Придворная словесность: институт литературы и конструкции абсолютизма в России середины XVIII века (Осповат) - страница 97

В эпоху создания «Двух эпистол» понятие вкуса и стоявшие за ним бытовые и культурные практики придворного вежества укоренялись в России вместе со «знанием жить», которое, как говорилось у Грасиана, «в нынешних веках перьвое искусство» (Грасиан 1760, 297). Как показал Б. А. Успенский, русский литературный язык этой эпохи развивался вместе с «щегольской» культурой; так, Кантемир, изображая щеголя в ранней редакции «Сатиры II», в одном ряду с «модой» упоминал «вкус в платьях» и сравнивал его с архитектурным искусством Растрелли (Кантемир 1956, 375; см.: Успенский 2008, 120–123). На этом фоне складывались поэтические интересы столичного дворянства. А. Т. Болотов вспоминает о Петербурге начала 1750‐х гг.:

Светская ныняшняя жизнь уже получала свое основание и начало. Все что хорошею жизнию ныне называется, тогда только что заводилось, равно как входил в народе и тонкий вкус во всем. Самая нежная любовь, толико подкрепляемая нежными и любовными и в порядочных стихах сочиненными песенками, тогда получала первое только надо молодыми людьми господствие, и помянутых песенок было не только еще очень мало, но оне были в превеликую еще диковинку, и буде где какая проявится, то молодыми боярынями и девушками с языка была неспускаема (Болотов 1870, 179).

Сумароков, главный любовный поэт тех лет, своей литературной репутацией и успехом в обществе был обязан светской моде на песни, порожденной бытовыми обыкновениями «хорошей жизни». Если верить Д. Н. Бантыш-Каменскому, первая песня Сумарокова «была принята с восхищением знатнейшими дамами, которыя пели ее пред императрицею, танцовали под голос ея минуеты» (Бантыш-Каменский 1836, 113). Как отметил еще П. Н. Берков, «Две эпистолы» – в прямом противоречии с Буало – отводили песням существенное место в жанровом пантеоне (см.: Берков 1936, 104–112), а в качестве образца предлагали читателям пересказ собственной песни Сумарокова «Прости, мой свет, в последний раз…».

Соответствующий фрагмент «Эпистолы II» вообще представлял собой слепок придворного вкуса. Как видно из слов Болотова, «порядочные», то есть силлаботонические, лирические стихи были модной новинкой, и появление их увязывалось с утверждением новых форм светской общежительности.

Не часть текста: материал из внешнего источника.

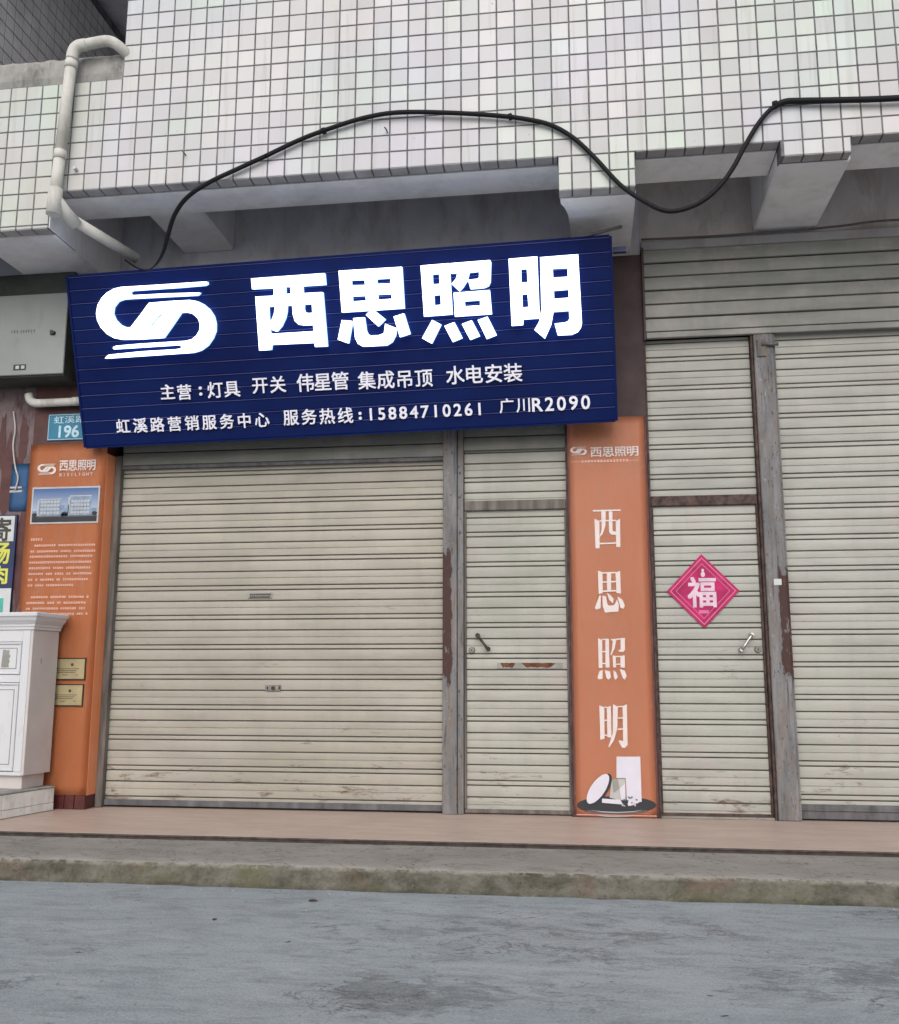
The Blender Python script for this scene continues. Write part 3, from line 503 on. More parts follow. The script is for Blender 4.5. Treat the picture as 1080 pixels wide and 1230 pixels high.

Именно поэтому Сумароков в характеристике песни пространно пеняет своим собратьям на стиховые огрехи:

О песнях нечто мне осталося представить,
Хоть песнописцев тех никак нельзя исправить,
Которые, что стих, не знают, и хотят
Нечаянно попасть на сладкий песен лад. <…>
Коль строки с рифмами – стихами то зовут.